Pro-Ukraine activists block repair of sabotaged power lines to Crimea

KIEV (Reuters) - Pro-Ukrainian activists prevented repairs to sabotaged power lines leading to Crimea on Monday, keeping the Russian-annexed peninsula starved of electricity for a second day and tensions between Moscow and Kiev high.

A view shows a damaged electrical pylon near the village of Chonhar in Kherson region, Ukraine, November 23, 2015. REUTERS/Stringer

Ethnic Tatars and members of Ukrainian nationalist battalions stopped Ukrainian engineers fixing four pylons blown up by unknown attackers over the weekend in Kherson, a region of the Ukrainian mainland controlled by Kiev.

If “we get confirmation that we have access, we can start restoring the lines as soon as tomorrow,” said Vsevolod Kovalchuk, the acting head of state power supplier Ukrenergo, which has said it is holding talks with the activists.

Russian engineers began laying undersea cables from southern Russia to Crimea earlier this year to allow the contested territory, which is home to around 2 million people, to draw all its power from Russia by 2020.

But for now, the peninsula which Russia seized last year depends on Ukraine for at least 70 percent of its electricity. Russian officials said they would speed up work on the first phase of the undersea cable project, which will ease dependence on Ukraine, so it could come online by the middle of next month.

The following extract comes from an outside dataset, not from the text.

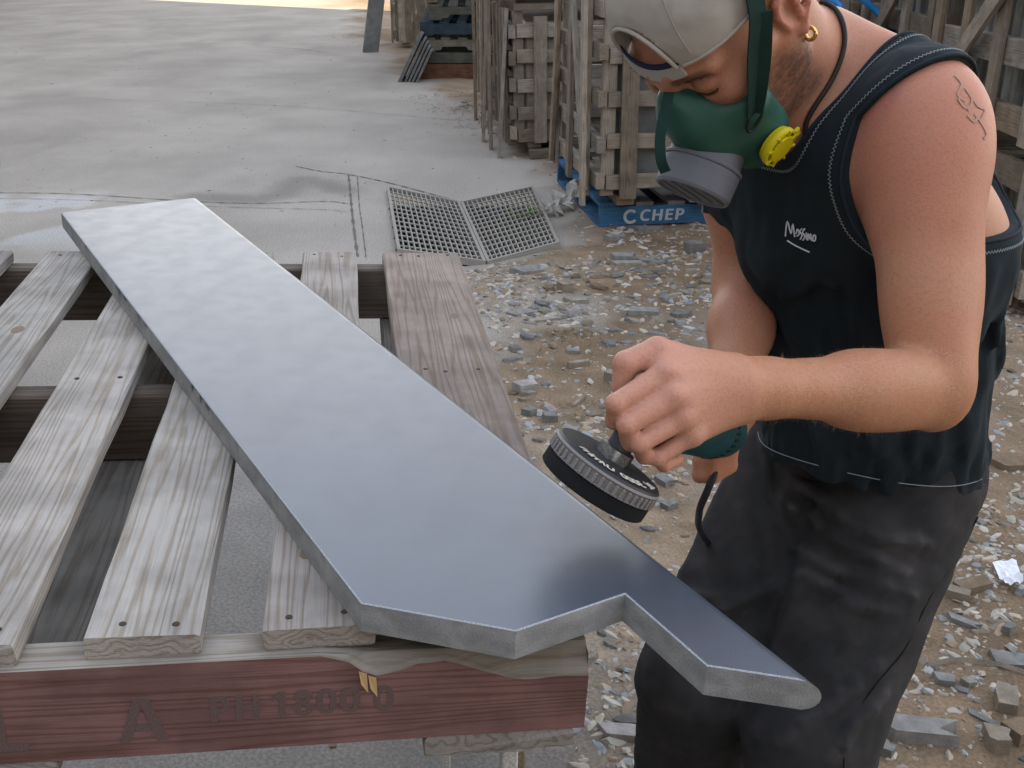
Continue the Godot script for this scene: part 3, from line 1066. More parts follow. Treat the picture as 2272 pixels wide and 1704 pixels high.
func slabs_in(label: String, at: Vector3, yaw: float, count: int, size: Vector3, col: Color, along_z: bool, group := "stone slabs packed upright in the crates") -> void:
	var t := thing("stone_slab_pack", label, "stone slabs", at, group)
	t.rotation.y = yaw
	var ms := []
	for k in 3:
		ms.append(mat(col * (0.8 + 0.2 * k), 0.8, T.speck, Vector3(4, 4, 4), null, 0.0, T.blotch, Vector3(2, 2, 2)))
	for k in count:
		var mb := MB.new()
		var s := size * Vector3(rng.randf_range(0.93, 1.0), rng.randf_range(0.9, 1.0), rng.randf_range(0.93, 1.0))
		mb.box(Vector3.ZERO, s, Basis.IDENTITY, 0.002)
		var p := Vector3(size.x * 0.5 if along_z else 0.0, s.y * 0.5, 0)
		if along_z:
			p.z = -(k + 0.5) * size.z * 1.12
		else:
			p.x = (k + 0.5) * size.x * 1.12
		part("slab", mb.done(), ms[k % 3], t, Transform3D(Basis(Vector3.UP, rng.randf_range(-0.015, 0.015)), p))

func extruded(poly: PackedVector2Array, depth: float) -> ArrayMesh:      # outline in x, y; extruded along z about 0
	var b := MB.new()
	var tri := Geometry2D.triangulate_polygon(poly)
	var z := depth * 0.5
	for i in range(0, tri.size(), 3):
		var p := [poly[tri[i]], poly[tri[i + 1]], poly[tri[i + 2]]]
		b.tri_out(Vector3(p[0].x, p[0].y, z), Vector3(p[1].x, p[1].y, z), Vector3(p[2].x, p[2].y, z), Vector3(p[0].x, p[0].y, 0))
		b.tri_out(Vector3(p[0].x, p[0].y, -z), Vector3(p[1].x, p[1].y, -z), Vector3(p[2].x, p[2].y, -z), Vector3(p[0].x, p[0].y, 0))
	var cw := Geometry2D.is_polygon_clockwise(poly)
	for i in poly.size():
		var a := poly[i]
		var c := poly[(i + 1) % poly.size()]
		var q := [Vector3(a.x, a.y, -z), Vector3(c.x, c.y, -z), Vector3(c.x, c.y, z), Vector3(a.x, a.y, z)]
		var nrm := Vector2(c.y - a.y, a.x - c.x) * (-1.0 if cw else 1.0)
		b.quad_out(q[0], q[1], q[2], q[3], Vector3((a.x + c.x) * 0.5 - nrm.x, (a.y + c.y) * 0.5 - nrm.y, 0))
	return b.done()

func block_pallet(label: String, at: Vector3, yaw: float, m: Material, notched: bool, w := 1.165, d := 1.165, mb2: Material = null) -> Node3D:
	var t := thing("stacked_pallet", label, "pallet", at, "pallets in the stacks behind the drain")
	t.rotation.y = yaw
	for z in [-0.02, -d * 0.5, -d + 0.02]:
		var poly := PackedVector2Array([Vector2(0, 0), Vector2(0, 0.1), Vector2(w, 0.1), Vector2(w, 0), Vector2(w * 0.84, 0), Vector2(w * 0.82, 0.035), Vector2(w * 0.62, 0.035), Vector2(w * 0.6, 0), Vector2(w * 0.40, 0), Vector2(w * 0.38, 0.035), Vector2(w * 0.18, 0.035), Vector2(w * 0.16, 0)]) if notched else PackedVector2Array([Vector2(0, 0), Vector2(0, 0.1), Vector2(w, 0.1), Vector2(w, 0)])
		part("bearer", extruded(poly, 0.038), m, t, Transform3D(Basis.IDENTITY, Vector3(0, 0.02, z)))
	for k in 7:
		var x := 0.065 + (w - 0.13) * k / 6.0
		stick(t, "top_board", Vector3(x, 0.131, 0.0), Vector3(x, 0.131, -d), Vector3.UP, 0.135 if k == 0 or k == 6 else 0.095, 0.02, m if mb2 == null or k == 0 else mb2)
	for k in 3:
		var x := 0.065 + (w - 0.13) * k / 2.0
		stick(t, "bottom_board", Vector3(x, 0.010, 0.0), Vector3(x, 0.010, -d), Vector3.UP, 0.13, 0.018, m)
	return t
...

Ukraine’s current power supply deal with Crimea expires on Dec. 31. Energy Minister Volodymyr Demchshyn said on Monday it was up to the Ukrainian political leadership to decide if the contract would be extended next year.


Russia’s annexation of Crimea plunged relations between Kiev and Moscow into a crisis deepened by a rebellion by pro-Russian separatists in eastern Ukraine.

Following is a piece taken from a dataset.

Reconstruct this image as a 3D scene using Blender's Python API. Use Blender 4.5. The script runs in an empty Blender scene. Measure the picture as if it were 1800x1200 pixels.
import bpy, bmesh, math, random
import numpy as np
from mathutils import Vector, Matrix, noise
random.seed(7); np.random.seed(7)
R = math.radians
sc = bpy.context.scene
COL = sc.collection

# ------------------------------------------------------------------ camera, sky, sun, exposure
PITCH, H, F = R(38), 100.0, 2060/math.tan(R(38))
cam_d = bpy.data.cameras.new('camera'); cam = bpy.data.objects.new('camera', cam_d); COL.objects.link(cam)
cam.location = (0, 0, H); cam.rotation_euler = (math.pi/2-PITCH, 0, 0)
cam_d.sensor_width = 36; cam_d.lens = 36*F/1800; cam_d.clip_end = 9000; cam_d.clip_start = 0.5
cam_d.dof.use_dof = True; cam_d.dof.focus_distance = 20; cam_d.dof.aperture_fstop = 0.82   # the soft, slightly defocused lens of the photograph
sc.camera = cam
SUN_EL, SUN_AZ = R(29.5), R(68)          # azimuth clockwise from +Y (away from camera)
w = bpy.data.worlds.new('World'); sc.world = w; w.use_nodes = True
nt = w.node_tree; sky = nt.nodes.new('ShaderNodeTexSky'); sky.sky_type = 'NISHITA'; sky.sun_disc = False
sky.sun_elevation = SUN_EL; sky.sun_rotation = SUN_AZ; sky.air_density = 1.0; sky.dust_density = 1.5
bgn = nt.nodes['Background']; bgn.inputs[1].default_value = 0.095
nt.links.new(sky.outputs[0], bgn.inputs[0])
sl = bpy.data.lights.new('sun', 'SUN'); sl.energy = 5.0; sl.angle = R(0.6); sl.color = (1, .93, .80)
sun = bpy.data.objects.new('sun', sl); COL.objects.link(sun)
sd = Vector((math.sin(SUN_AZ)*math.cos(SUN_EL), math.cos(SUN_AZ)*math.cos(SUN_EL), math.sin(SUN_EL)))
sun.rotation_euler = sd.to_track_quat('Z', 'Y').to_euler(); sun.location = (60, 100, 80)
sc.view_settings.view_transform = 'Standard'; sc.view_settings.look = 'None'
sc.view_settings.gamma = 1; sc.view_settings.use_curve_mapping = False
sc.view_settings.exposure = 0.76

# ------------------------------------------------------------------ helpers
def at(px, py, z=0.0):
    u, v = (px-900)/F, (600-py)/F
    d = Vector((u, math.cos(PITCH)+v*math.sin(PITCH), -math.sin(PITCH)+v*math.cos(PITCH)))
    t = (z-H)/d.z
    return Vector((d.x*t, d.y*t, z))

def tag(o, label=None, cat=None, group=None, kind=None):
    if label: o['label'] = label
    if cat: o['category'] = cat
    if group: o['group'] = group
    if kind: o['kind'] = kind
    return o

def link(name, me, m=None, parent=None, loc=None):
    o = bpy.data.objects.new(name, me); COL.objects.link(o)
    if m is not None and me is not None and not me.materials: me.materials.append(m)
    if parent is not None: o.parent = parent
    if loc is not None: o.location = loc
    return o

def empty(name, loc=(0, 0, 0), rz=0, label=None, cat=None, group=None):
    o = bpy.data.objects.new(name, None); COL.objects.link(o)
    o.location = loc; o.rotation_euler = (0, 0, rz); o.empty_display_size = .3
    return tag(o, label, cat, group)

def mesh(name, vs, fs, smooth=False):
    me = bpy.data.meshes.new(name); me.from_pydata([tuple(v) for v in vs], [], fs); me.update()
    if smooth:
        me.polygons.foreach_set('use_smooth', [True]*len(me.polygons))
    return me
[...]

One Russian senator described the blasts as an “act of terrorism”.

Mustafa Dzhemilev, a senior Crimean Tatar politician, said the process of restoring power to Crimea could start only after “political prisoners” on the peninsula were released.

The annexation was opposed by many Tatars, a Turkic-speaking Muslim community with a long history in Crimea, and they have since held numerous protests to complain of discrimination and intimidation which they say is meant to silence dissent.

The peninsula’s pro-Kremlin leadership denies a crackdown is underway.

In September, Tatar activists on the mainland set up road blocks on the two main routes leading into Crimea at the start of what they said was an economic blockade aimed at dramatizing the plight of their Tatar brethren living on the peninsula.

The obstacles have prevented road cargo from reaching Crimea from Ukraine, and on Monday Prime Minister Arseny Yatseniuk recommended the government officially suspend cargo shipments to the peninsula following a similar statement by President Petro Poroshenko.

The activists deny they blew up the pylons, which also triggered blackouts in parts of Ukraine’s Kherson. While preventing any work that would help restore electricity to Crimea, they said they would allow repairs to lines supplying mainland Ukraine.

Dmitry Peskov, a Kremlin spokesman, said Russia hoped Kiev would take “vigorous steps” to restore Crimea’s power supplies.

Russia’s Energy Ministry said emergency electricity supplies had been turned on for critical needs in Crimea and that mobile gas turbine generators were being used. Sergei Aksyonov, the Kremlin-backed head of Crimea, declared Monday a non-working day because of the emergency situation.

Slideshow (4 Images)

Russia’s annexation of Crimea triggered punitive Western sanctions on Moscow, which a diplomat told Reuters on Sunday would stay in place until at least July 2016.

Russia’s Interfax news agency reported on Monday that three people had been detained in Moscow for hanging a blue and yellow Ukrainian flag on the facade of a Stalin-era skyscraper.

A Russian court in September convicted a Ukrainian man of helping try to paint his country’s national flag on the same skyscraper in protest against the Kremlin’s foreign policy and sentenced him to two years and three months in jail.